Return each line of the listing below, unchanged, and omit the images.

◆ Data shown
────

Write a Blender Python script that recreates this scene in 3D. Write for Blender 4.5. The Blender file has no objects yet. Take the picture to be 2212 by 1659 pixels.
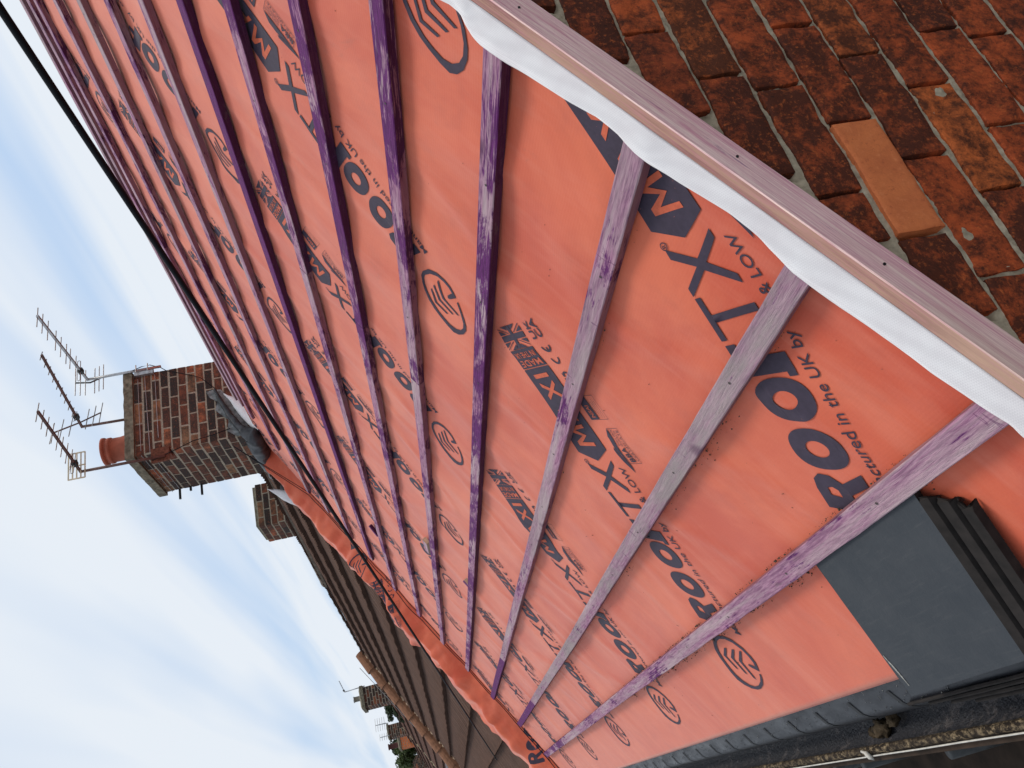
import bpy, bmesh, math, random
import numpy as np
from mathutils import Vector, Matrix
random.seed(7); rng = np.random.default_rng(7)
S = bpy.context.scene; COL = S.collection
R = math.radians
# ------------------------------------------------------------------ camera (phone held on its side: image left is up)
cam = bpy.data.cameras.new('camera'); cam.sensor_fit = 'HORIZONTAL'; cam.sensor_width = 36
cam.lens = 36 * 1710.09 / 2212; cam.clip_start = .02; cam.clip_end = 3000
co = bpy.data.objects.new('camera', cam); COL.objects.link(co); S.camera = co
rx, ry, rf = (-0.24282751, -0.05684172, -0.96840271), (-0.85632406, 0.48160516, 0.18645526), (0.45578931, 0.87454302, -0.16562191)
m = Matrix.Identity(4)
for i in range(3):
    m[i][0] = rx[i]; m[i][1] = -ry[i]; m[i][2] = -rf[i]
m.translation = (0.56889392, -0.85038645, 1.05633901)
co.matrix_world = m
# ------------------------------------------------------------------ world: soft bright sky with streaky high cloud
SUN_EL, SUN_AZ = R(66), R(76)
w = bpy.data.worlds.new('World'); S.world = w; w.use_nodes = True
nt = w.node_tree; N = nt.nodes; K = nt.links; N.clear()
def wn(t, **k):
    n = N.new(t)
    for a, b in k.items(): setattr(n, a, b)
    return n
out = wn('ShaderNodeOutputWorld'); bg = wn('ShaderNodeBackground'); bg.inputs[1].default_value = .12
sky = wn('ShaderNodeTexSky', sky_type='NISHITA', sun_disc=False, sun_elevation=SUN_EL, sun_rotation=SUN_AZ)
tc = wn('ShaderNodeTexCoord'); sp = wn('ShaderNodeSeparateXYZ'); K.new(tc.outputs['Generated'], sp.inputs[0])
mz = wn('ShaderNodeMath', operation='MAXIMUM'); K.new(sp.outputs[2], mz.inputs[0]); mz.inputs[1].default_value = .04
dx = wn('ShaderNodeMath', operation='DIVIDE'); K.new(sp.outputs[0], dx.inputs[0]); K.new(mz.outputs[0], dx.inputs[1])
dy = wn('ShaderNodeMath', operation='DIVIDE'); K.new(sp.outputs[1], dy.inputs[0]); K.new(mz.outputs[0], dy.inputs[1])
cb = wn('ShaderNodeCombineXYZ'); K.new(dx.outputs[0], cb.inputs[0]); K.new(dy.outputs[0], cb.inputs[1])
def cloud(scale, st, rot, detail, off):
    mp = wn('ShaderNodeMapping'); K.new(cb.outputs[0], mp.inputs[0]); mp.inputs['Rotation'].default_value[2] = rot
    mp.inputs['Scale'].default_value = (1, st, 1); mp.inputs['Location'].default_value = (off, off, 0)
    nz = wn('ShaderNodeTexNoise'); K.new(mp.outputs[0], nz.inputs[0]); nz.inputs['Scale'].default_value = scale
    nz.inputs['Detail'].default_value = detail; nz.inputs['Roughness'].default_value = .5; nz.inputs['Distortion'].default_value = .25
    return nz
n1 = cloud(2.0, .07, .10, 3, 1.3); n2 = cloud(.9, .12, .06, 4, 4.2)
ad = wn('ShaderNodeMath', operation='MULTIPLY_ADD'); K.new(n1.outputs[0], ad.inputs[0]); ad.inputs[1].default_value = .55
ml = wn('ShaderNodeMath', operation='MULTIPLY'); K.new(n2.outputs[0], ml.inputs[0]); ml.inputs[1].default_value = .6; K.new(ml.outputs[0], ad.inputs[2])
cr = wn('ShaderNodeValToRGB'); K.new(ad.outputs[0], cr.inputs[0])
cr.color_ramp.elements[0].position = .36; cr.color_ramp.elements[0].color = (.0, .0, .0, 1)
cr.color_ramp.elements[1].position = .60; cr.color_ramp.elements[1].color = (1, 1, 1, 1)
mx = wn('ShaderNodeMix', data_type='RGBA'); K.new(cr.outputs[0], mx.inputs[0])
bl = wn('ShaderNodeMix', data_type='RGBA'); bl.inputs[0].default_value = .8; K.new(sky.outputs[0], bl.inputs[6]); bl.inputs[7].default_value = (3.7, 5.1, 7.1, 1)
K.new(bl.outputs[2], mx.inputs[6]); mx.inputs[7].default_value = (6.25, 6.7, 7.25, 1)
K.new(mx.outputs[2], bg.inputs[0]); K.new(bg.outputs[0], out.inputs[0])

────

◆ Exercise result
Write a Blender Python script that recreates this scene in 3D. Write for Blender 4.5. The Blender file has no objects yet. Take the picture to be 2212 by 1659 pixels.
import bpy, bmesh, math, random
import numpy as np
from mathutils import Vector, Matrix
random.seed(7); rng = np.random.default_rng(7)
S = bpy.context.scene; COL = S.collection
R = math.radians
# ------------------------------------------------------------------ camera (phone held on its side: image left is up)
cam = bpy.data.cameras.new('camera'); cam.sensor_fit = 'HORIZONTAL'; cam.sensor_width = 36
cam.lens = 36 * 1710.09 / 2212; cam.clip_start = .02; cam.clip_end = 3000
co = bpy.data.objects.new('camera', cam); COL.objects.link(co); S.camera = co
rx, ry, rf = (-0.24282751, -0.05684172, -0.96840271), (-0.85632406, 0.48160516, 0.18645526), (0.45578931, 0.87454302, -0.16562191)
m = Matrix.Identity(4)
for i in range(3):
    m[i][0] = rx[i]; m[i][1] = -ry[i]; m[i][2] = -rf[i]
m.translation = (0.56889392, -0.85038645, 1.05633901)
co.matrix_world = m
# ------------------------------------------------------------------ world: soft bright sky with streaky high cloud
SUN_EL, SUN_AZ = R(66), R(76)
w = bpy.data.worlds.new('World'); S.world = w; w.use_nodes = True
nt = w.node_tree; N = nt.nodes; K = nt.links; N.clear()
def wn(t, **k):
    n = N.new(t)
    for a, b in k.items(): setattr(n, a, b)
    return n
out = wn('ShaderNodeOutputWorld'); bg = wn('ShaderNodeBackground'); bg.inputs[1].default_value = .12
sky = wn('ShaderNodeTexSky', sky_type='NISHITA', sun_disc=False, sun_elevation=SUN_EL, sun_rotation=SUN_AZ)
tc = wn('ShaderNodeTexCoord'); sp = wn('ShaderNodeSeparateXYZ'); K.new(tc.outputs['Generated'], sp.inputs[0])
mz = wn('ShaderNodeMath', operation='MAXIMUM'); K.new(sp.outputs[2], mz.inputs[0]); mz.inputs[1].default_value = .04
dx = wn('ShaderNodeMath', operation='DIVIDE'); K.new(sp.outputs[0], dx.inputs[0]); K.new(mz.outputs[0], dx.inputs[1])
dy = wn('ShaderNodeMath', operation='DIVIDE'); K.new(sp.outputs[1], dy.inputs[0]); K.new(mz.outputs[0], dy.inputs[1])
cb = wn('ShaderNodeCombineXYZ'); K.new(dx.outputs[0], cb.inputs[0]); K.new(dy.outputs[0], cb.inputs[1])
def cloud(scale, st, rot, detail, off):
    mp = wn('ShaderNodeMapping'); K.new(cb.outputs[0], mp.inputs[0]); mp.inputs['Rotation'].default_value[2] = rot
    mp.inputs['Scale'].default_value = (1, st, 1); mp.inputs['Location'].default_value = (off, off, 0)
    nz = wn('ShaderNodeTexNoise'); K.new(mp.outputs[0], nz.inputs[0]); nz.inputs['Scale'].default_value = scale
    nz.inputs['Detail'].default_value = detail; nz.inputs['Roughness'].default_value = .5; nz.inputs['Distortion'].default_value = .25
    return nz
n1 = cloud(2.0, .07, .10, 3, 1.3); n2 = cloud(.9, .12, .06, 4, 4.2)
ad = wn('ShaderNodeMath', operation='MULTIPLY_ADD'); K.new(n1.outputs[0], ad.inputs[0]); ad.inputs[1].default_value = .55
ml = wn('ShaderNodeMath', operation='MULTIPLY'); K.new(n2.outputs[0], ml.inputs[0]); ml.inputs[1].default_value = .6; K.new(ml.outputs[0], ad.inputs[2])
cr = wn('ShaderNodeValToRGB'); K.new(ad.outputs[0], cr.inputs[0])
cr.color_ramp.elements[0].position = .36; cr.color_ramp.elements[0].color = (.0, .0, .0, 1)
cr.color_ramp.elements[1].position = .60; cr.color_ramp.elements[1].color = (1, 1, 1, 1)
mx = wn('ShaderNodeMix', data_type='RGBA'); K.new(cr.outputs[0], mx.inputs[0])
bl = wn('ShaderNodeMix', data_type='RGBA'); bl.inputs[0].default_value = .8; K.new(sky.outputs[0], bl.inputs[6]); bl.inputs[7].default_value = (3.7, 5.1, 7.1, 1)
K.new(bl.outputs[2], mx.inputs[6]); mx.inputs[7].default_value = (6.25, 6.7, 7.25, 1)
K.new(mx.outputs[2], bg.inputs[0]); K.new(bg.outputs[0], out.inputs[0])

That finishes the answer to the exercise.